A review by richardleis
View with a Grain of Sand: Selected Poems by Wisława Szymborska

5.0

The words in these poems are not Nobel Prize-winning because they are difficult and opaque, or because they are in fact quite accessible. The easiness of the imagery and the allusions, the grounding of the abstractions, the humor and the relatedness are also not necessary for winning Nobel Prizes. Poetry is not important because it is either difficult or easy, one approach to craft or another. Poetry is important because the poet reveals the world or a tiny piece of it, a moment or the sweep of cosmological time, and something maybe even they did not know was there before.

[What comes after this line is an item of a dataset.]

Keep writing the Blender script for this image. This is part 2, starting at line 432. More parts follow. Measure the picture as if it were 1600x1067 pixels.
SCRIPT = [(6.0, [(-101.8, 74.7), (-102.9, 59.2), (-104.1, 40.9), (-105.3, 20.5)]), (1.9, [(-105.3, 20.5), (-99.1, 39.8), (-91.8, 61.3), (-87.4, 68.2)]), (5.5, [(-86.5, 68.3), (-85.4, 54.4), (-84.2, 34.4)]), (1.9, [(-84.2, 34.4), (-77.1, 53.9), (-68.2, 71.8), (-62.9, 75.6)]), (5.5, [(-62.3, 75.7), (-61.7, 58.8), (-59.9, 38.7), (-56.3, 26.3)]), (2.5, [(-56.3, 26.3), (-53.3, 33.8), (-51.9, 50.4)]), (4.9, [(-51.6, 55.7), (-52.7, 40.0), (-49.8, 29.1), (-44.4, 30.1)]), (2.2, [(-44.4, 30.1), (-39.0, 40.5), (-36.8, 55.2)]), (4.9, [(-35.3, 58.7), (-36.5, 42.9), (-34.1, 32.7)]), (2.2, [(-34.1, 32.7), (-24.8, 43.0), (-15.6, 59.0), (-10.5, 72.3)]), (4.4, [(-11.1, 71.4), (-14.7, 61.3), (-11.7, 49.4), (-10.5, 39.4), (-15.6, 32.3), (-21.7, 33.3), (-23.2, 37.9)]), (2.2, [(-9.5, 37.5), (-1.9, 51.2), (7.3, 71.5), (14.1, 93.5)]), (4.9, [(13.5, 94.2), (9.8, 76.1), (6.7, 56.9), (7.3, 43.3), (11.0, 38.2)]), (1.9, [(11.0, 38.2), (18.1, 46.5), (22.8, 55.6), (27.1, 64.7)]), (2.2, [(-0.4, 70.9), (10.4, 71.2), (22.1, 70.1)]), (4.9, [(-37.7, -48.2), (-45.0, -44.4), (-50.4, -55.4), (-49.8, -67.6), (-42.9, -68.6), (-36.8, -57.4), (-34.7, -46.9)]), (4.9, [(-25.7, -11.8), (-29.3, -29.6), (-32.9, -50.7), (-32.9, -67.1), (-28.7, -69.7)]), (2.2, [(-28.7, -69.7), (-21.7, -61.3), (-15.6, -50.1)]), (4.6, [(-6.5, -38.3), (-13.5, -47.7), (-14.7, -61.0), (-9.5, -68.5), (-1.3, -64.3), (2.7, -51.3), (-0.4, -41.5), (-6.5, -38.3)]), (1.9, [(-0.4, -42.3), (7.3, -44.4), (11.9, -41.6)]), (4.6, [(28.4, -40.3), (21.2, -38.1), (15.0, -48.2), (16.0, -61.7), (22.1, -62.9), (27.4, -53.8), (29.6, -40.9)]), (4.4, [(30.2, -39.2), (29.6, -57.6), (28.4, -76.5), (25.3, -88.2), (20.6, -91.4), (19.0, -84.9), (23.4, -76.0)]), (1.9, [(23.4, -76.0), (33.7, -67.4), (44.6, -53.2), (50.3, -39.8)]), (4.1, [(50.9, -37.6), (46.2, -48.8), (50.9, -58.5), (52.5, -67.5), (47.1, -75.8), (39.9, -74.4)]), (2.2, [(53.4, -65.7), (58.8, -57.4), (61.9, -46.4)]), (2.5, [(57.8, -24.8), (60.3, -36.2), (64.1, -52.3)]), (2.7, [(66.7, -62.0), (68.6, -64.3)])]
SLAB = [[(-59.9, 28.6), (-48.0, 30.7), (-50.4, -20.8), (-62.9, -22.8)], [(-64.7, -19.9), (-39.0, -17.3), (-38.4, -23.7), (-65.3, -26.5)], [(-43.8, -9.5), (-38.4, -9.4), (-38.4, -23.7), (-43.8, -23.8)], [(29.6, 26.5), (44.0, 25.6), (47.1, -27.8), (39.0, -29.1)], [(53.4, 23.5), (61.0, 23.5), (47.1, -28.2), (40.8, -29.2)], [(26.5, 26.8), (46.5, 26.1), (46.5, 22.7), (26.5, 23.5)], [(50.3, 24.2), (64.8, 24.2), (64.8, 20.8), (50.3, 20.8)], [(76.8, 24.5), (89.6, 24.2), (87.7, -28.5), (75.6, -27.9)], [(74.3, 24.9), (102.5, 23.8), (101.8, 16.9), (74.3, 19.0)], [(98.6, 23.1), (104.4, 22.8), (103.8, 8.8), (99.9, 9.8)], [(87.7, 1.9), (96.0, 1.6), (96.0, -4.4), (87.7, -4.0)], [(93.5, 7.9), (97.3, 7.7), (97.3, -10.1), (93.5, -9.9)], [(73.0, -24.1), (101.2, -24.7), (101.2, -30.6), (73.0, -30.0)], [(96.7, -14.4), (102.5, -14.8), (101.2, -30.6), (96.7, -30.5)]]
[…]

In the worlds of Wisława Szymborska a couple can be present at a train station because of their absence from it ("The Railroad Station.") Humanity can be a lab experiment ("Maybe All This") or entertaining "Slapstick" for angels to laugh at so hard they cry. A resumé ("Writing a Resume") and porn ("An Opinion on the Question of Pornography") are the repository of all of human history and human thought, and Death is terrible at its job ("On Death, Without Exaggeration.") Some of us should be able to remember "May 16, 1973" but we don't remember a single thing about it, not even "one whole second."

This collection of English translations of Szymborska's poems she wrote and published over several decades reminds me that human experience can be universal, even when the poet's eye describes the glint of the moment in a slightly different way than I have imagined. It does not matter that these poems are particularly clear in their meanings and deep with possible meanings, because even if they were difficult poems to parse, Szymborska's voice would let me see the world around me in a brand new light. That is her strength as a poet. I love her poems so much.